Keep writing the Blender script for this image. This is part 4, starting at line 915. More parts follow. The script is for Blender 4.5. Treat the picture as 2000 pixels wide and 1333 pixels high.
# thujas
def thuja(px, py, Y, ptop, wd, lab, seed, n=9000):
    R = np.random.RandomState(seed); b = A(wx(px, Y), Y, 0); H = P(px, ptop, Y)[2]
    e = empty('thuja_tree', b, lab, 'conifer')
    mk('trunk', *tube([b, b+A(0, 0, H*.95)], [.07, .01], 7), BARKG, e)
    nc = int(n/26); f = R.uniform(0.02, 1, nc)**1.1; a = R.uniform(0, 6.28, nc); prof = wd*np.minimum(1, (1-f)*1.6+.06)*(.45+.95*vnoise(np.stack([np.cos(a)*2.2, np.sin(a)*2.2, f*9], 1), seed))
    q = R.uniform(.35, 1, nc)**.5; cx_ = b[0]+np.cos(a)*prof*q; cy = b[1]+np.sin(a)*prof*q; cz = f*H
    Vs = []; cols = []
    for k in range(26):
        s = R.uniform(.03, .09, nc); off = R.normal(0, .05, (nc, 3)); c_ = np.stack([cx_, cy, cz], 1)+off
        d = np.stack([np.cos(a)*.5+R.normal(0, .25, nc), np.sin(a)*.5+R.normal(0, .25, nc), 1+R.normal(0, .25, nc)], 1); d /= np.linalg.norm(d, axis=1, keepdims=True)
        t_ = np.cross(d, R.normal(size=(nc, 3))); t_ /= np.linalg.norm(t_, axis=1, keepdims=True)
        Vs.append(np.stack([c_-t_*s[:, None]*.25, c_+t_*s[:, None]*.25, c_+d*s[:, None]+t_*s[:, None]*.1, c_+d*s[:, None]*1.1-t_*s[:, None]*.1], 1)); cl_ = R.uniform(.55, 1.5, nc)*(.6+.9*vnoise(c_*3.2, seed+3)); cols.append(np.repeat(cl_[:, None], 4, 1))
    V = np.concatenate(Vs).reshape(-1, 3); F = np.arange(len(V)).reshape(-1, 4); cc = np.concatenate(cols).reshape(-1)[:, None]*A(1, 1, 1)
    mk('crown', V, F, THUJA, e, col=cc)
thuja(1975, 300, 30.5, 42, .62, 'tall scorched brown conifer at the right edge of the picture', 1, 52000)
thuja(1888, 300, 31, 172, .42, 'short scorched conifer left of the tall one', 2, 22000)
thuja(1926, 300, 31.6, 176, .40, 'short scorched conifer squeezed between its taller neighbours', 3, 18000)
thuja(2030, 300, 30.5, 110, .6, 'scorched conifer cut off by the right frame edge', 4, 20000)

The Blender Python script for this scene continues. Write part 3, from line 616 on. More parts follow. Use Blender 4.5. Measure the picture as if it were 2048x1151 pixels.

## Your goal
Recopy all the lines exactly as they appear.

## Full response
Keep writing the Blender script for this image. This is part 4, starting at line 915. More parts follow. The script is for Blender 4.5. Treat the picture as 2000 pixels wide and 1333 pixels high.
# thujas
def thuja(px, py, Y, ptop, wd, lab, seed, n=9000):
    R = np.random.RandomState(seed); b = A(wx(px, Y), Y, 0); H = P(px, ptop, Y)[2]
    e = empty('thuja_tree', b, lab, 'conifer')
    mk('trunk', *tube([b, b+A(0, 0, H*.95)], [.07, .01], 7), BARKG, e)
    nc = int(n/26); f = R.uniform(0.02, 1, nc)**1.1; a = R.uniform(0, 6.28, nc); prof = wd*np.minimum(1, (1-f)*1.6+.06)*(.45+.95*vnoise(np.stack([np.cos(a)*2.2, np.sin(a)*2.2, f*9], 1), seed))
    q = R.uniform(.35, 1, nc)**.5; cx_ = b[0]+np.cos(a)*prof*q; cy = b[1]+np.sin(a)*prof*q; cz = f*H
    Vs = []; cols = []
    for k in range(26):
        s = R.uniform(.03, .09, nc); off = R.normal(0, .05, (nc, 3)); c_ = np.stack([cx_, cy, cz], 1)+off
        d = np.stack([np.cos(a)*.5+R.normal(0, .25, nc), np.sin(a)*.5+R.normal(0, .25, nc), 1+R.normal(0, .25, nc)], 1); d /= np.linalg.norm(d, axis=1, keepdims=True)
        t_ = np.cross(d, R.normal(size=(nc, 3))); t_ /= np.linalg.norm(t_, axis=1, keepdims=True)
        Vs.append(np.stack([c_-t_*s[:, None]*.25, c_+t_*s[:, None]*.25, c_+d*s[:, None]+t_*s[:, None]*.1, c_+d*s[:, None]*1.1-t_*s[:, None]*.1], 1)); cl_ = R.uniform(.55, 1.5, nc)*(.6+.9*vnoise(c_*3.2, seed+3)); cols.append(np.repeat(cl_[:, None], 4, 1))
    V = np.concatenate(Vs).reshape(-1, 3); F = np.arange(len(V)).reshape(-1, 4); cc = np.concatenate(cols).reshape(-1)[:, None]*A(1, 1, 1)
    mk('crown', V, F, THUJA, e, col=cc)
thuja(1975, 300, 30.5, 42, .62, 'tall scorched brown conifer at the right edge of the picture', 1, 52000)
thuja(1888, 300, 31, 172, .42, 'short scorched conifer left of the tall one', 2, 22000)
thuja(1926, 300, 31.6, 176, .40, 'short scorched conifer squeezed between its taller neighbours', 3, 18000)
thuja(2030, 300, 30.5, 110, .6, 'scorched conifer cut off by the right frame edge', 4, 20000)

The Blender Python script for this scene continues. Write part 3, from line 616 on. More parts follow. Use Blender 4.5. Measure the picture as if it were 2048x1151 pixels.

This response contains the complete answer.